A US Defence Department official involved in the search for Laden says it may not be possible to ever
kill or capture him. "We're going to have to be very lucky to get him," the official was quoted as saying in
the latest issue of 'Newsweek' magazine.
Recent reports place Laden in remote Afghan and Pakistani border provinces such as Kunar and
Waziristan. Unable to infiltrate his network, US officials note he has gone silent, having long since
dropped the use of satellite phones or even landlines.
Laden is surrounded by "people who are extremely loyal to him," says one US official. "Very, very few
people know his whereabouts and those who do would not be inclined to discuss it."
It has been many months since President George W Bush declared he wanted Laden "dead or alive",
but with America distracted in Iraq and Pakistani President Pervez Musharraf wary of stirring up an
Islamist backlash, there is no large-scale military force currently pursuing the chief culprit in the 9/11
attacks, the magazine says quoting American officials.
Military officials now openly worry about whether they will have enough troops for the tasks they have in
Afghanistan and Iraq, given declining re-enlistments by frustrated Reservists and National Guardsmen.
"The point is, why would we open that new front?

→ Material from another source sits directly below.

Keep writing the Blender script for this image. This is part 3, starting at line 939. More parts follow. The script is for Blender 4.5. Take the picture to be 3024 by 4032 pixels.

It wasn't related directly to the war on terror," says
retired Marine General Anthony Zinni, the former Centcom commander who has long criticised the
administration's switch from bin Laden to Saddam Hussein.
The US still has only about 9,000 troops in all of Central Asia, even as it struggles to fight off demands
that it increase its presence in Iraq.
Some US military officials, 'Newsweek' says, trace the Taleban's gradual resurgence to the abrupt
diversion of so many resources to Iraq, including Predator aerial vehicles, in a critical period beginning
in 2002.
As an example, they point to the Arabic-speaking Fifth Special Forces Group – the teams that were
mostly credited with winning the Afghan war – which were largely pulled out in February and March of
2002 to be soon redeployed in the Mid East.
They were replaced by other teams such as the Seventh Group, whose focus is Latin America.
The result: a loss of good intelligence. "The conventional Army came in and new teams…didn't have the
same relations. Continuity is everything. The trust you develop with another guy by fighting alongside
him is everything. We did it wrong," an official says.